Matt Maddox, CEO of Wynn Resorts Ltd., during an interview with the Review-Journal on Monday, F ...

Mad Matt.

That’s what one of the newspaper columnists in Boston is calling Wynn Resorts Ltd. CEO Matt Maddox after the puzzling May 17 disclosure from Wynn and MGM Resorts International that they were discussing the possible sale of Encore Boston Harbor — the $2.6 billion resort that will open June 23.

Just as quickly as the two companies sent word that they were in talks came the announcement that the discussions had ended. Both companies went their separate ways with kindly statements about how much they liked their current host communities.

But it gave everybody a chance to speculate why Wynn would even think about bailing out after going through eight years of regulatory hurdling, a massive sexual harassment scandal, a probing investigation, the public humiliation of three days of hearings and a record fine of $35 million by the Massachusetts Gaming Commission.

Columnist Joan Vennochi of the Boston Globe theorized that Maddox was angry at Massachusetts for some of the sanctions specifically leveled at him by the commission. The commission ordered a $500,000 fine against Maddox, that he get leadership coaching, and the appointment of a monitor — chosen by the commission and paid for by Wynn — to review operations at Encore Boston Harbor for three years.

Ultimately, she concluded that the talks were designed to divert attention from the fact that MGM Springfield hasn’t been nearly as successful as what most people had projected and that it was possible Encore Boston Harbor would be disappointing as well.

On the plus side for the companies, a sale would have enabled Wynn to escape from a weaker-than-anticipated market and MGM could take over a brand new building in a market likely to be superior to Springfield’s. There’s a certain amount of logic to that, although one must wonder why the financial analysts couldn’t figure out the economics of the two regions a long time ago.

Everybody knew Massachusetts was going to try to run a tight regulatory ship, that the state would have a tax rate more than three times Nevada’s, that Connecticut has a strong, competitive tribal gaming market within easy driving distance of Massachusetts casinos, and that there was little opportunity to expand with that state’s one company-one casino rule.

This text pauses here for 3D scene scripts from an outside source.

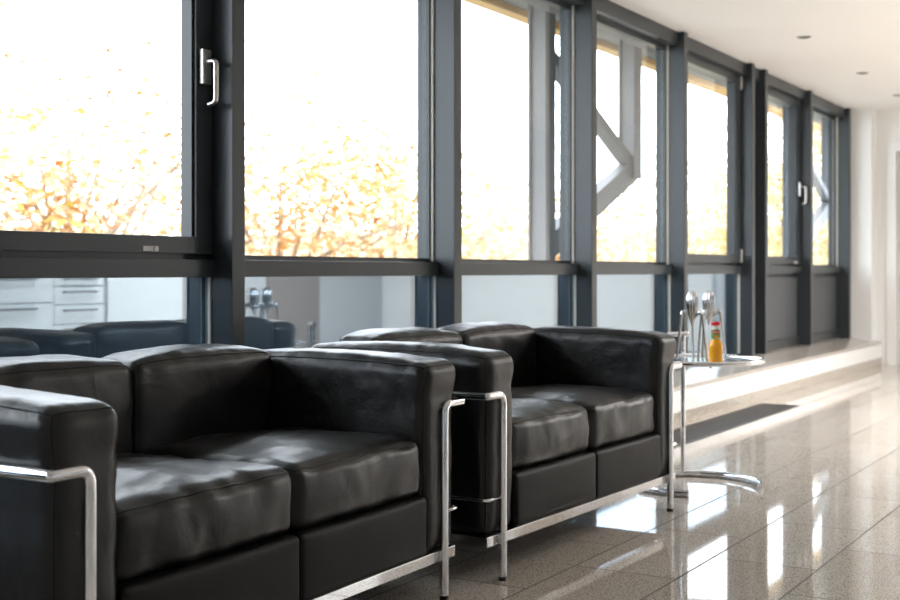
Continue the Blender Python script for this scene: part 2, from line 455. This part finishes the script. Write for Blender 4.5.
# ------------------------------------------------------------------ juicers
def make_juicer(label, loc, rz):
    root = empty('citrus_squeezer', loc, rz, label, 'citrus squeezer', 'citrus squeezers on the side table')
    bm = bmesh.new()
    prof = [(0, .132), (.0022, .136), (.006, .150), (.0120, .170), (.0178, .192), (.0228, .215), (.0250, .235), (.0247, .252), (.0218, .268), (.0165, .280), (.009, .2875), (0, .290)]
    fine = []
    for (a, b) in zip(prof, prof[1:]):
        for k in range(3): t = k/3; fine.append((a[0]*(1-t)+b[0]*t, a[1]*(1-t)+b[1]*t))
    fine.append(prof[-1])
    lathe(bm, fine, 96, mod=lambda a, z: 1+.17*(abs(math.cos(a*6))-.6)*min(1, max(0, (z-.14)/.04)))
    link('squeezer_head', bm, M['aluminium'], root, True)
    for k in range(3):
        A = 2*PI*k/3; c, s_ = math.cos(A), math.sin(A)
        P = lambda r, z: Vector((r*c, r*s_, z))
        pts = fillet([P(.012, .176), P(.020, .186), P(.041, .206), P(.049, .190), P(.072, .003)], [0, .006, .008, .008, 0], 5)
        n = len(pts); bm = bmesh.new()
        rad = [(.0050+.0034*min(1, i/(n*.35))) if i < n*.75 else .0084-.0040*((i/n-.75)/.25) for i in range(n)]
        tube(bm, pts, rad, 10); link('leg', bm, M['aluminium'], root, True, .9)
        bm = bmesh.new(); lathe(bm, [(0, 0), (.0035, 0), (.0035, .005), (0, .005)], 10, .072*c, .072*s_); link('foot', bm, M['rubber'], root)
    return root
make_juicer('polished three-legged aluminium citrus squeezer beside the table post, left of the pair', (5.016, 1.825, TT), math.radians(17))
j2 = make_juicer('polished three-legged aluminium citrus squeezer right behind the orange juice bottle', (5.150, 1.800, TT), math.radians(-62))

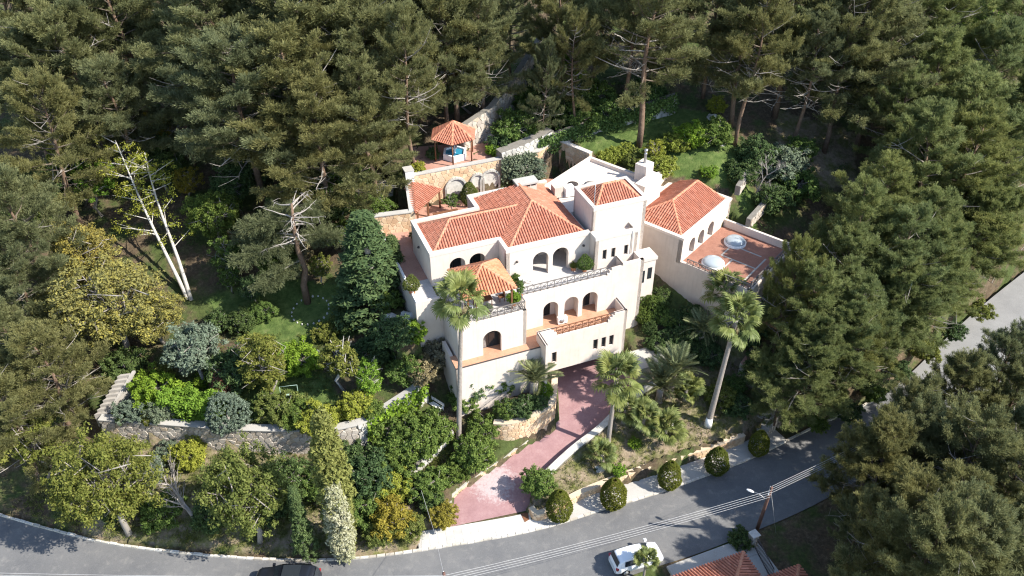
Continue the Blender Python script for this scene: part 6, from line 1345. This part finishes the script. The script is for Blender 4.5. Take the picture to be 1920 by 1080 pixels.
for i, (u, v, z, s, lab) in enumerate([(735,350,13,1.3,'pale boulder left of the barbecue shelter'),(715,360,12.5,1.0,'smaller pale boulder beside the first left of the courtyard'),(905,222,16.5,.9,'boulder beside the path above the gazebo'),(920,250,15.6,.8,'boulder at the edge of the gazebo deck'),(1355,270,15,.5,'flat pale stone on the upper lawn path'),(1335,218,16,.5,'pale stone at the far lawn edge'),
        (772,622,8,.9,'pale rock at the corner below the west terrace'),(780,640,7.5,.7,'lower pale rock below the west terrace'),(1268,800,2,.45,'small pale rock among the fan palms'),(1125,880,1,.4,'small rock beside the smallest fan palm'),(735,620,8,.6,'rock in the shrubs left of the terrace corner')]): boulder(u, v, z, s, lab, i + 1)
for (u, v, s_, leaf, key, lab) in [(1830,45,7.5,'leaf_bright','broad','fresh green broad-leaved tree at the top right corner'),(1770,55,7,'leaf_bright','loose','fresh green tree left of the top right corner tree'),(1100,95,5,'leaf_lime','loose','lime tree in the wood above the ivy wall'),(1070,130,4.5,'leaf_bright','loose','bright young tree left of the leaning bare trunk')]:
    tree('broadleaf_tree', u, v, s_, lab, 'tree', leaf, key, .6)

for (u, v, s_, leaf, key, lab) in [(130,300,7,'leaf_lime','loose','airy lime tree at the far left of the white trunks'),
        (400,400,6.5,'leaf_green','fine2','dense green tree right of the white trunks'),(440,340,6,'leaf_dark','broad','dark dense tree under the big pines left of the bare limbed pine'),(520,480,5,'leaf_green','fine','green tree at the back edge of the garden lawn'),(470,540,3.4,'leaf_dark','broad2','small dark tree at the left edge of the lawn'),
        (620,380,6,'leaf_dark','broad','dark tree between the bare limbed pine and the drooping cypress'),(660,340,6,'leaf_green','loose','green tree under the pines left of the boulders'),(700,400,5,'leaf_green','fine2','green tree above the lower cypress'),(600,500,3.2,'leaf_olive','loose','small olive tree right behind the bare limbed pine'),
        (540,380,5.5,'leaf_dark','fine2','dark tree left behind the bare limbed pine'),(300,300,6,'leaf_dark','broad','dark tree right behind the white trunk tops'),(90,350,6.5,'leaf_dark','fine','dark tree at the left edge above the lime tree'),(430,520,3,'leaf_green','loose','young green tree right of the foot of the white trunks')]:
    tree('broadleaf_tree', u, v, s_, lab, 'tree', leaf, key, .6)
for (u, v, s_, leaf, key, lab) in [(215,945,2.6,'leaf_dark','shrub','dark bush under the broad roadside tree'),(300,955,2.4,'leaf_green','shrub2','green bush between the broad roadside tree and the bare shrub'),(395,960,2.6,'leaf_dark','shrub','dark bush behind the bare roadside shrub'),(420,892,1.7,'leaf_olive','shrub2','olive bush under the curved wall behind the yellow-green tree'),(500,940,2.6,'leaf_dark','shrub2','dark bush right of the yellow-green roadside tree'),
        (610,905,2.8,'leaf_green','shrub','green bush behind the tall poplar'),(710,1000,1.8,'leaf_olive','shrub','olive bush close to the kerb right of the poplar'),(240,880,2.4,'leaf_olive','shrub','olive bush at the left end below the curved wall'),(655,860,2.6,'leaf_dark','shrub2','dark ivy bush under the wall bend'),(850,880,1.8,'leaf_green','shrub2','green bush at the left driveway edging'),(700,790,1.6,'leaf_green','shrub','green tuft over the climbing wall')]:
    tree('shrub', u, v, s_, lab, 'shrub', leaf, key, .5)

for (u, v, s_, leaf, key, lab) in [(1238,556,1.8,'leaf_dark','shrub','dark shrub at the inner end of the annexe wall'),(1246,592,1.6,'leaf_green','shrub2','low green shrub between the clipped bushes'),(1275,640,2.0,'leaf_dark','shrub','dark shrub in the middle of the annexe wall bed'),(1232,640,1.5,'leaf_dark','shrub2','low dark shrub beside the shed roof'),(1330,660,2.2,'leaf_dark','shrub2','dark shrub below the annexe terrace railing'),(1205,560,1.4,'leaf_green','shrub','green shrub at the foot of the side block'),(1300,585,1.8,'leaf_dark','shrub','dark shrub under the annexe vent')]:
    tree('shrub', u, v, s_, lab, 'shrub', leaf, key, .5)

for (u, v, s_, leaf, key, lab) in [(985,185,2.6,'leaf_green','shrub','green bush against the tall wall of the climbing path'),(1005,140,2.6,'leaf_dark','shrub2','dark bush higher up the climbing path wall'),(955,212,2.0,'leaf_olive','shrub','olive bush at the start of the climbing path'),(1020,105,2.6,'leaf_olive','shrub2','olive bush near the top of the climbing path'),(450,600,2.2,'leaf_dark','shrub','dark bush on the left edge of the lawn'),(490,580,1.8,'leaf_green','shrub2','green bush in the middle of the lawn edge'),(660,600,2.2,'leaf_dark','shrub','dark bush between the lawn and the drooping cypress'),(610,620,1.6,'leaf_olive','shrub2','olive bush in front of the stone ring')]:
    tree('shrub', u, v, s_, lab, 'shrub', leaf, key, .5)

for (u, v, s_, leaf, key, lab) in [(1690,695,1.8,'leaf_dark','shrub','dark bank shrub in the middle of the right roadside'),(1740,655,1.8,'leaf_olive','shrub2','olive bank shrub higher up the right roadside'),(1640,735,1.8,'leaf_green','shrub','green bank shrub where the road disappears'),(1590,770,1.7,'leaf_dark','shrub2','dark bank shrub right of the entrance steps'),(1790,620,1.8,'leaf_dark','shrub','dark bank shrub near the pale side road'),(1840,580,1.8,'leaf_olive','shrub2','olive bank shrub beside the pale side road'),(1535,795,1.4,'leaf_green','shrub','low green shrub at the kerb past the fifth egg-shaped bush')]:
    tree('shrub', u, v, s_, lab, 'shrub', leaf, key, .5)
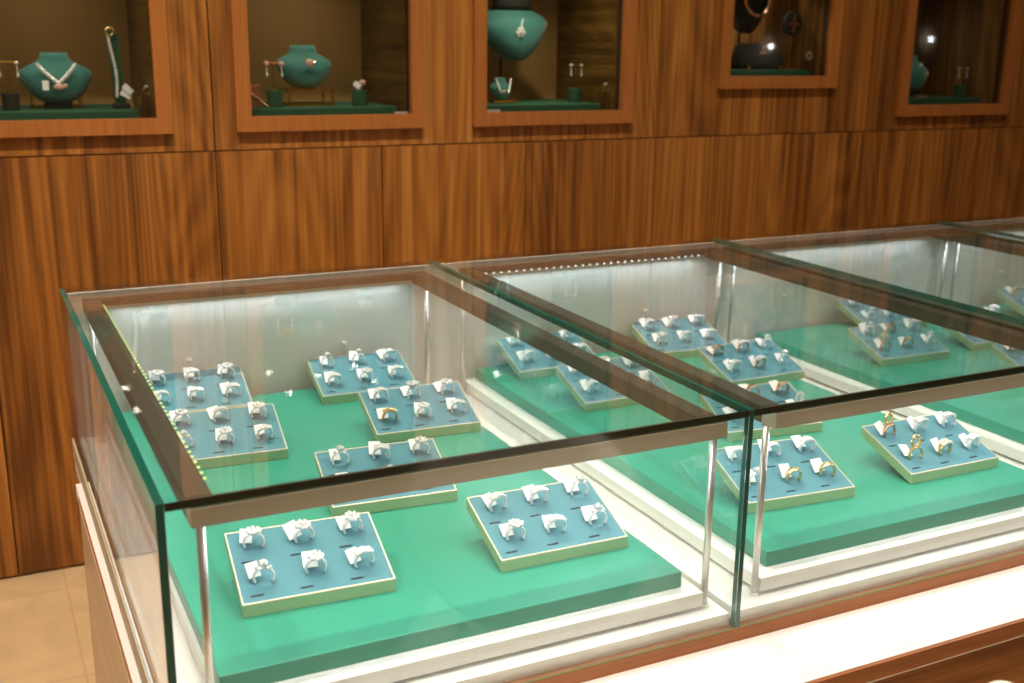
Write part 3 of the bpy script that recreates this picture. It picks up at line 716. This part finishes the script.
for key, (x, y, deg, txt, styles, mets) in TR.items():
    tr = tray0 if first else dup(tray0); first = False
    tr.location = (x, y, -.2167); tr.rotation_euler = (0, 0, math.radians(deg)); tr['label'] = TL[key]
    base = Matrix.Translation(tr.location) @ Matrix.Rotation(math.radians(deg), 4, 'Z') @ Matrix.Translation((0, 0, (HF+HB)/2)) @ Matrix.Rotation(tilt, 4, 'X')
    mets = mets.split()
    for i in range(6):
        row, c = divmod(i, 3)
        u = (-.0585, .0005, .0595)[c]+random.uniform(-.0015, .0015); v = ((.0265, -.0290)[row])+random.uniform(-.001, .001)
        st = styles[i]; mt = MET[mets[i]]
        w = 'slim' if st in ('solitaire', 'flower', 'oval') else 'broad'
        gh = mt != 'silver' and st in ('oval', 'plain') or (key == 'D' and i == 3)
        r = make_ring(st, mt, w, gh)
        r['label'] = f"{SHOWN[st]} {'rose-gold' if mt == 'rose' else mt} ring with tag, {'rear-row' if row == 0 else 'front-row'} {('left-hand', 'middle', 'right-hand')[c]}, {txt}"
        r['category'] = 'ring'; r['group'] = 'rings on the blue trays'
        jz = math.radians(random.uniform(-12, 12))
        m = base @ Matrix.Translation((u, v, .0010)) @ Matrix.Rotation(jz, 4, 'Z') @ Matrix.Rotation(-math.radians(LEAN+random.uniform(-5, 5)), 4, 'X') @ Matrix.Scale(RS, 4)
        r.location = m.to_translation(); r.rotation_euler = m.to_euler(); r.scale = (RS, RS, RS)
        for ch in r.children:
            if ch.name.startswith('price_tag'):
                ch.data = TAG if random.random() < .7 else TAGS
                ch.location = (-.0062+random.uniform(-.002, .0015), .0034, .0032+random.uniform(0, .002))
                ch.rotation_euler = (math.radians(random.uniform(34, 50)), math.radians(random.uniform(-8, 8)), math.radians(random.uniform(-4, 12)))

# ------------------------------------------------------------------ chair at the counter (only the top of its back shows)
CH = Vector((.597, -.43, 0)); ang = math.atan2(.62, .785)
t = thing('side_chair', 'cream upholstered chair turned at the counter, rounded back top showing', 'chair', (CH.x, CH.y, ZF), ang)
zb0 = ZO  # local z of the glass-top level
TOPZ = .754
def oval(y, w, h, cz, n=32): return [(w*math.cos(2*PI*i/n), y, cz+h*math.sin(2*PI*i/n)) for i in range(n)]
bm = bmesh.new(); cz = TOPZ-.19
loft(bm, [oval(.027*math.sin(a), .160+.033*math.cos(a), .157+.033*math.cos(a), cz, 72) for a in [i*PI/16-PI/2 for i in range(17)]]); kid(t, 'backrest', bm, 'cream', True)
bm = bmesh.new(); box(bm, -.22, .22, -.46, -.03, .25, .315, bev=.02); kid(t, 'seat', bm, 'cream')
for sx in (-.19, .19):
    for sy in (-.42, -.03):
        bm = bmesh.new(); tube(bm, [(sx, sy, 0), (sx, sy, .2495)], [.011, .017], 10); kid(t, 'leg', bm, 'lacquer', True)
    bm = bmesh.new(); tube(bm, [(sx*.55, -.018, .318), (sx*.55, -.012, .37)], .011, 10); kid(t, 'back_support', bm, 'lacquer', True)

# ------------------------------------------------------------------ room lamps
def lamp(x, y, e, r, col=(1, .87, .72), label='', spread=180):
    t = thing('downlight', label or 'round recessed ceiling downlight out of view over the shop floor', 'downlight', (x, y, ZC-.0005), 0, 'ceiling downlights')
    bm = bmesh.new(); lathe(bm, [(r+.004, -.006), (r+.018, -.006), (r+.022, -.0005), (r+.004, -.0005)], 24, cap=False); kid(t, 'trim_ring', bm, 'lacquer')
    ld = bpy.data.lights.new('downlight_lamp', 'AREA'); ld.shape = 'DISK'; ld.size = 2*r; ld.energy = e; ld.color = col; ld.spread = math.radians(spread)
    o = bpy.data.objects.new('downlight_lamp', ld); COL.objects.link(o); o.location = (x, y, ZC-.008)
for x, y in ((.67, -2.59), (.67, -2.12), (1.58, -2.56), (1.585, -2.07), (1.86, -2.38), (2.15, -2.50), (2.15, -2.09), (2.96, -1.93), (5.05, -2.69)):
    lamp(x, y, 1.5, .024)
for x, y, e in ((-.75, .95, 15), (.1, .95, 17), (.95, .95, 14), (1.8, .95, 7.5), (2.7, .95, 4.5), (3.7, .9, 2.5), (-1.6, .6, 10), (-.35, -.3, 12), (.55, -.3, 13), (1.45, -.3, 12), (2.4, -.3, 9), (-.8, .3, 9)):  # unseen downlights added to brighten the wall and the ledge
    lamp(x, y, e*(.74 if y > .5 else .56), .035, spread=115)
# globes added out of view, only to put bright points in the niche panes
for x, z, txt in ((6.67, .39, 'by the corner'), (8.64, .476, 'in the corner')):
    t = thing('added_glint_globe', 'added glint globe out of view on far shop wall '+txt, 'lamp', (x, YF+.05, z))
    bm = bmesh.new(); ball(bm, (0, 0, 0), .026, 16, 10); kid(t, 'globe', bm, 'glint_white', True)
    bm = bmesh.new(); tube(bm, [(0, -.049, 0), (0, -.026, 0)], .012); kid(t, 'bracket', bm, 'chrome')
# niche spots
for i, e in enumerate((.30, .34, .66, 1.5, .08)):
    x0, x1, z0, z1 = NICHE[i]
    ld = bpy.data.lights.new('niche_lamp', 'AREA'); ld.shape = 'DISK'; ld.size = .04; ld.energy = e; ld.color = (1, .86, .62)
    o = bpy.data.objects.new('niche_lamp', ld); COL.objects.link(o); ld.spread = math.radians(110); o.location = ((x0+x1)/2, YW+(.18, .18, .09, .26, .18)[i], z1-.006)

w = bpy.data.worlds.new('World'); SC.world = w; w.use_nodes = True
w.node_tree.nodes['Background'].inputs[0].default_value = (.9, .75, .6, 1); w.node_tree.nodes['Background'].inputs[1].default_value = .15

# ------------------------------------------------------------------ lift everything so the floor is at z = 0
for o in list(SC.objects):
    if o.parent is None: o.location.z += ZO

# ------------------------------------------------------------------ camera
yaw, pitch, roll, F = 0.456409, 0.261515, 0.012258, 1121.15
cam = bpy.data.cameras.new('camera'); co = bpy.data.objects.new('camera', cam); COL.objects.link(co)
cyw, syw, cp_, sp_ = math.cos(yaw), math.sin(yaw), math.cos(pitch), math.sin(pitch)
f = Vector((syw*cp_, cyw*cp_, -sp_)); r = Vector((cyw, -syw, 0)); u = r.cross(f)
c, s = math.cos(roll), math.sin(roll)
R_, U_ = c*r+s*u, -s*r+c*u
m = Matrix((R_, U_, -f)).transposed().to_4x4()
m.translation = Vector((-.12454, -.97654, .40511+ZO))
co.matrix_world = m
cam.sensor_width = 36; cam.lens = F*36/1024; cam.clip_start = .02
cam.dof.use_dof = True; cam.dof.focus_distance = 1.55; cam.dof.aperture_fstop = 5.6
SC.camera = co
vs = SC.view_settings
SC.display_settings.display_device = 'sRGB'
vs.view_transform = 'Standard'; vs.look = 'None'; vs.gamma = 1; vs.use_curve_mapping = False; vs.exposure = 0.0
SC.cycles.use_denoising = True
SC.cycles.sample_clamp_indirect = 60
SC.cycles.transparent_max_bounces = 40; SC.cycles.max_bounces = 14; SC.cycles.glossy_bounces = 8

Maddox likely isn’t as angry at Massachusetts as he is with his one-time Svengali, former Chairman and CEO Steve Wynn, who got the company into its mess in the first place, regardless of whether he did or didn’t sexually harass employees over decades, as he has been accused (and has denied).

One of the things the on-again-off-again sale talk did was affirm how dramatically different the rules are in Nevada and Massachusetts.

The fact that MGM would have had to get rid of MGM Springfield — a building that restored some of the historic charm of that city’s downtown area — in order to acquire the Boston resort is a big one.

In Nevada, there are few barriers for a single company to own multiple casinos.

The fact that host communities — Springfield for MGM and Everett for Boston Harbor — would have a say in any resort sale was another roadblock that would have existed if Wynn and MGM found a way to make a deal work. Other cities near Encore Boston Harbor — eight, including Everett — would be allowed to weigh in because casino traffic generation could affect streets and roads in those municipalities.

Some of those rules are bound to make any Nevada gaming executive mad.